The clouds darkened. I went into my cabin as a squall of wind and rain came on. The thunder grew louder and louder, and there, alone, with the tempest raging, I could yet write that the end of the evening was as pleasant as the beginning, so great to me is the charm of the water.

I slung my hammock, hoping that on the following day the sun would shine, the wind would blow, and the hours would pass as quickly as the boat sailed, and slept as sound as man may.

It has happened that I have written a good deal about these waters—too much, some people say. One result has been that I have been pretty well overpowered with correspondence arising from persons making enquiries about the district, with a view to visiting it; therefore, when the publishers requested me to write a kind of handbook or guide to the Broads and Rivers, I thought it a good idea, in that enquirers might, by buying such a book, save themselves the trouble of writing to me, and getting necessarily short and inadequate replies. I am afraid, however, the guide-book style is rather beyond me, and I shall be most at home if I try to convey the requisite information by describing one of the numerous cruises in which I have sailed as guide to those friends who have trusted their holidays to my care, and I will select one lasting but a fortnight, during which time we covered most of the available ground.

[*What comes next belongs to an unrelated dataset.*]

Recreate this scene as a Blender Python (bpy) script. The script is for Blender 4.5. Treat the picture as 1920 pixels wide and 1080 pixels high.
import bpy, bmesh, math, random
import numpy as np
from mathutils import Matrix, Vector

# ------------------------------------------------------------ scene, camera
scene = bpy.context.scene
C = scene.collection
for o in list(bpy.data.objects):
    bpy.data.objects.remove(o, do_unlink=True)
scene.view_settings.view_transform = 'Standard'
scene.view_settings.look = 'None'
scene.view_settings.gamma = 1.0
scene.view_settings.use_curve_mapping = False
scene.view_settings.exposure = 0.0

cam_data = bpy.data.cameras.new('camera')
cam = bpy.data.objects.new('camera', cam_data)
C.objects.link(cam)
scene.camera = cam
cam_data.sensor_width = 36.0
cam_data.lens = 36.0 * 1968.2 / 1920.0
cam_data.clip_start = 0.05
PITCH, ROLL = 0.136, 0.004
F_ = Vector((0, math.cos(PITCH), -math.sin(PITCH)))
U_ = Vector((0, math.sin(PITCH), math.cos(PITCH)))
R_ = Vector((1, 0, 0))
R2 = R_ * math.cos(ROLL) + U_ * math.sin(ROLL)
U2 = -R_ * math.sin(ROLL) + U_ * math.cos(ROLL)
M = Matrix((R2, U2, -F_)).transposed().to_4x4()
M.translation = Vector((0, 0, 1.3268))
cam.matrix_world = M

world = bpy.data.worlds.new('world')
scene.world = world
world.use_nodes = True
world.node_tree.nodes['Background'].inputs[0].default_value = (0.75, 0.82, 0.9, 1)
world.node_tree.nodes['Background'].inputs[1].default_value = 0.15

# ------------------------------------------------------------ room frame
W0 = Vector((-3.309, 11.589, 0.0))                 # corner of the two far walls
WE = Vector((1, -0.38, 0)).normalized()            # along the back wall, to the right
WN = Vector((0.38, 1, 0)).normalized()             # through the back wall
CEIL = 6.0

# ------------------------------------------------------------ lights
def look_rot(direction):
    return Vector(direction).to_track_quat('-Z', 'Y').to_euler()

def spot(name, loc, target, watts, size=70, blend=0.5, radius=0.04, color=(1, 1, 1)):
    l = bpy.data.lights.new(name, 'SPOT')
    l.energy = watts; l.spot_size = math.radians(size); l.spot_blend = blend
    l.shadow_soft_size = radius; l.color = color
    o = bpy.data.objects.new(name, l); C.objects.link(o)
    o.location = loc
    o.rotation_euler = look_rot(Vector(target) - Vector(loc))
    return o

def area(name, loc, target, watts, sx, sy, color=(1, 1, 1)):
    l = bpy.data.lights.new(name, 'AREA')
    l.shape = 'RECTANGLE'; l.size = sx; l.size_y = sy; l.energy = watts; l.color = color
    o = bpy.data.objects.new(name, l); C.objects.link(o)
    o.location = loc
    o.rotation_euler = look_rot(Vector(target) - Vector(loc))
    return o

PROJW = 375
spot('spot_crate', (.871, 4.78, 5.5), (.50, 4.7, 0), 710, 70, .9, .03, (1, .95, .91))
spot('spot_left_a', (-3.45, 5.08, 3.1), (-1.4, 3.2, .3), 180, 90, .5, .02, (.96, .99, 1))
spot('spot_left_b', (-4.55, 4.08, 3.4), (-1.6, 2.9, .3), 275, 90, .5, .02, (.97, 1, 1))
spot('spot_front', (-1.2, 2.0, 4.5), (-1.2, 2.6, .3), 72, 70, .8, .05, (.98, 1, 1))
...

Before doing so, a few words, descriptive of the situation of these rivers and lakes, will not be amiss.

From Yarmouth, looking inland, three main water-highways radiate. The chief is the Yare, flowing from the westward; then comes the Bure, flowing from the north-westward, and having her large tributaries, the Ant and the Thurne, flowing from the northward. From the south-west come the clear waters of the Waveney. All these rivers are navigable for considerable distances, and on the Bure and its tributaries the greater number of the Broads are situate. These Broads are large shallow lakes, connected with the rivers, and are many of them navigable. Flat marshes follow the lines of the rivers, and while higher and well-wooded ground rises near the upper portions of the rivers, near the sea the country is perfectly flat, and vessels sailing on all three rivers are visible at the same time.

The level of the marsh is frequently below that of the rivers, and at the outlet of each main drain is a drainage pump, or turbine wheel, sometimes worked by a windmill, and sometimes by steam, which pumps the water out of the drains into the rivers.

The fall of the river is about four inches to the mile. The ebb and flow of the tide are felt for thirty miles inland, but its rise and fall are very little indeed. There are no impediments to navigation of any consequence, so it may be imagined what a “happy hunting ground” this is to the boat-sailor, the naturalist, and the angler.